Edwina Sandys, Winston Churchill: A Passion for Painting, Donning, 2015, 128 pages, $49.95. ISBN 978–1681840109
What I love about this book is the love within it. Edwina Sandys is not only a granddaughter of Sir Winston, she is herself a professional artist. “People frequently ask me if my grandfather was a good painter,” she recalls. “I always answer emphatically ‘YES!’ He was good because he painted the things he loved.”
We have had important books about Churchill as a painter before, most notably those by his daughter Mary, his granddaughter-in-law Minnie Churchill, and the leading authority on Churchill canvasses David Coombs. This newest volume must be considered another essential element in the library about Churchill the artist.

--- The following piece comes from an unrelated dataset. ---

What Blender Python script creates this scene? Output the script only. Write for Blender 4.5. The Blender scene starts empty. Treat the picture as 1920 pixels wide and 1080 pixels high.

The impetus for Winston Churchill: A Passion for Painting was a wonderful exhibit of Churchill canvasses put on with the support of the National Churchill Museum in Fulton, Missouri, and displayed at the Mildred Lane Kemper Art Museum at Washington University in St. Louis. Timothy Riley, paintings curator at Fulton, put the exhibit together and provides the information about each painting reproduced in this book. An interesting detail includes a list of all the exhibits each canvas has appeared in before.
Boris Johnson, formerly the Mayor of London and now Foreign Secretary, provides an introduction in which he notes that when it came to painting, Churchill “wasn’t fooling around.” “You can feel the release and the enthusiasm with which he has splodged that pigment on,” Johnson writes, “he sets out to please and reward the viewer, and he succeeds.”
But the heart and soul of this book, apart from the handsomely presented reproductions of the paintings, is Edwina’s essay about her memories of her grandfather and her appreciation as an artist about what painting meant to him.
“There was art in Churchill’s politics, but no politics in his art,” Edwina observes. “Unashamedly, he painted for pure pleasure, channelling his joie de vivre onto the canvas.”
One of Churchill’s best and most beloved paintings is Bottlescape, which was done in 1926 and now hangs permanently in the dining room at Chartwell. For Edwina, this “one painting sums up his Love of Life.” She appreciated it so much that she produced an homage by painting a depiction of her grandfather working at the original painting. It is reproduced here facing its muse.
“Happy are the painters!” Churchill famously enthused. That spirit he passed onto his granddaughter, and the warmth is felt on every page of this beautiful book.